:: Problem description ::
In the listing that follows, retype every line from the first through the one containing "rng = np.random.default_rng(11)". Pictures are to be left out.

== Available data

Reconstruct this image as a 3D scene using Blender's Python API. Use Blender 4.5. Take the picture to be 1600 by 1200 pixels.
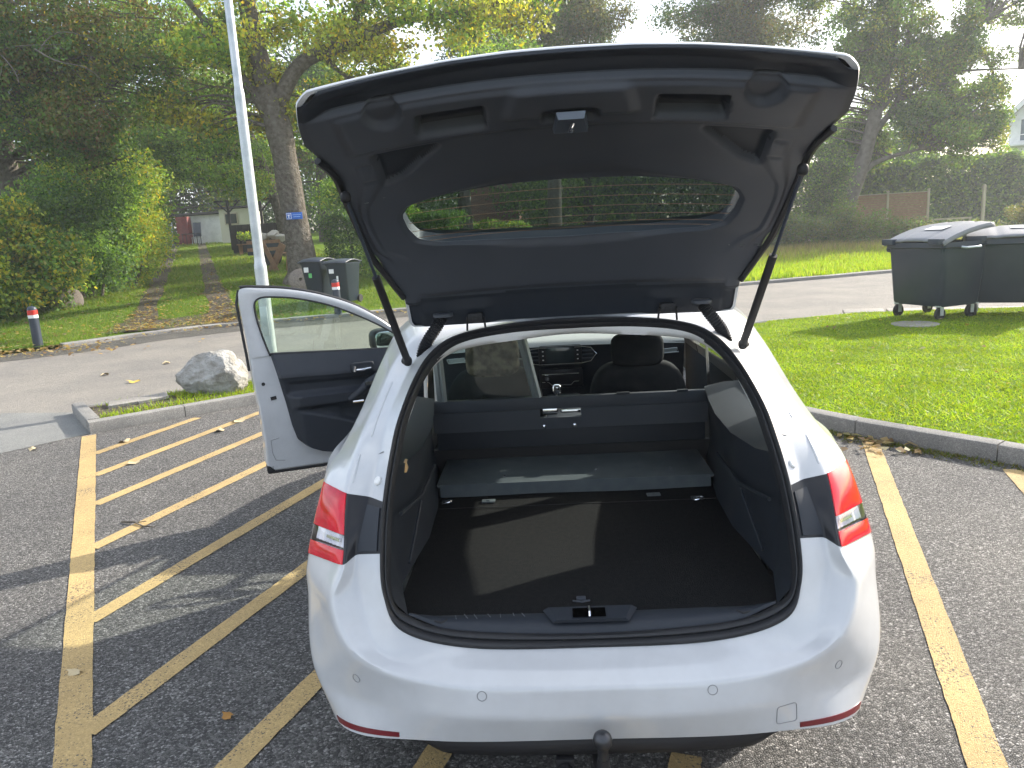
import bpy, bmesh, math, random
import numpy as np
from mathutils import Vector, Matrix
from math import sin, cos, pi, radians, sqrt, atan2, tan

for _o in list(bpy.data.objects): bpy.data.objects.remove(_o)
scene = bpy.context.scene
COL = scene.collection
rnd = random.Random(7)
rng = np.random.default_rng(11)

# ------------------------------------------------------------------ camera
CAM = (-0.0826, -1.7855, 1.6999); YAW, PIT, ROL, FPX = 0.0509, 0.1999, 0.0579, 1186.95
def _cam():
    fw = Vector((-sin(YAW)*cos(PIT), cos(YAW)*cos(PIT), -sin(PIT)))
    rt = Vector((cos(YAW), sin(YAW), 0)); up = rt.cross(fw)
    r2 = rt*cos(ROL) - up*sin(ROL); u2 = up*cos(ROL) + rt*sin(ROL)
    cd = bpy.data.cameras.new('camera'); co = bpy.data.objects.new('camera', cd); COL.objects.link(co)
    m = Matrix((r2, u2, -fw)).transposed().to_4x4(); m.translation = Vector(CAM)
    co.matrix_world = m
    cd.sensor_width = 36; cd.lens = FPX/1600*36; cd.clip_start = .05; cd.clip_end = 3000
    scene.camera = co
_cam()
scene.render.resolution_x, scene.render.resolution_y = 1024, 768

# ------------------------------------------------------------------ sky, sun, exposure
SUN_EL = radians(28.5); SUN_AZ = atan2(.82, .57)       # azimuth measured from +Y towards +X
SUN_STRENGTH, SKY_STRENGTH, EXPOSURE = 5.0, 0.15, 1.10
def _world():
    w = bpy.data.worlds.new('World'); scene.world = w; w.use_nodes = True
    nt = w.node_tree; N = nt.nodes; L = nt.links; N.clear()
    sky = N.new('ShaderNodeTexSky'); sky.sky_type = 'NISHITA'; sky.sun_disc = False
    sky.sun_elevation = SUN_EL; sky.sun_rotation = SUN_AZ
    sky.air_density = 1.0; sky.dust_density = 2.5; sky.ozone_density = 1.0
    tc = N.new('ShaderNodeTexCoord'); mp = N.new('ShaderNodeMapping'); mp.inputs['Scale'].default_value = (1, 1, 2.6)
    no = N.new('ShaderNodeTexNoise'); no.inputs['Scale'].default_value = 2.1; no.inputs['Detail'].default_value = 7; no.inputs['Roughness'].default_value = .55
    cr = N.new('ShaderNodeValToRGB'); cr.color_ramp.elements[0].position = .42; cr.color_ramp.elements[1].position = .66
    cr.color_ramp.elements[0].color = (.12, .12, .12, 1); cr.color_ramp.elements[1].color = (.92, .92, .92, 1)
    n2 = N.new('ShaderNodeTexNoise'); n2.inputs['Scale'].default_value = 4.5; n2.inputs['Detail'].default_value = 5
    cr2 = N.new('ShaderNodeValToRGB'); cr2.color_ramp.elements[0].position = .3; cr2.color_ramp.elements[1].position = .7
    cr2.color_ramp.elements[0].color = (5.0, 5.4, 6.0, 1); cr2.color_ramp.elements[1].color = (8.2, 8.4, 8.7, 1)
    mx = N.new('ShaderNodeMix'); mx.data_type = 'RGBA'
    bg = N.new('ShaderNodeBackground'); bg.inputs['Strength'].default_value = SKY_STRENGTH
    out = N.new('ShaderNodeOutputWorld')
    L.new(tc.outputs['Generated'], mp.inputs['Vector']); L.new(mp.outputs[0], no.inputs['Vector']); L.new(mp.outputs[0], n2.inputs['Vector'])
    L.new(no.outputs['Fac'], cr.inputs[0]); L.new(n2.outputs['Fac'], cr2.inputs[0])
    L.new(cr.outputs['Color'], mx.inputs[0]); L.new(sky.outputs[0], mx.inputs[6]); L.new(cr2.outputs['Color'], mx.inputs[7])
    L.new(mx.outputs[2], bg.inputs['Color']); L.new(bg.outputs[0], out.inputs['Surface'])
    sd = bpy.data.lights.new('sun', 'SUN'); sd.energy = SUN_STRENGTH; sd.angle = radians(.8); sd.color = (1, .93, .82)
    so = bpy.data.objects.new('sun', sd); COL.objects.link(so)
    d = Vector((sin(SUN_AZ)*cos(SUN_EL), cos(SUN_AZ)*cos(SUN_EL), sin(SUN_EL)))
    so.rotation_euler = d.to_track_quat('Z', 'Y').to_euler(); so.location = d*40
_world()
vs = scene.view_settings
vs.view_transform = 'Standard'; vs.look = 'None'; vs.exposure = EXPOSURE; vs.gamma = 1; vs.use_curve_mapping = False
scene.render.engine = 'CYCLES'
cy = scene.cycles
cy.volume_bounces = 0; cy.adaptive_threshold = .035; cy.use_light_tree = False; cy.max_bounces = 5; cy.transparent_max_bounces = 8; cy.diffuse_bounces = 2; cy.glossy_bounces = 3; cy.transmission_bounces = 6
cy.caustics_reflective = False; cy.caustics_refractive = False
cy.use_denoising = True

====

:: Complete answer ::
Reconstruct this image as a 3D scene using Blender's Python API. Use Blender 4.5. Take the picture to be 1600 by 1200 pixels.
import bpy, bmesh, math, random
import numpy as np
from mathutils import Vector, Matrix
from math import sin, cos, pi, radians, sqrt, atan2, tan

for _o in list(bpy.data.objects): bpy.data.objects.remove(_o)
scene = bpy.context.scene
COL = scene.collection
rnd = random.Random(7)
rng = np.random.default_rng(11)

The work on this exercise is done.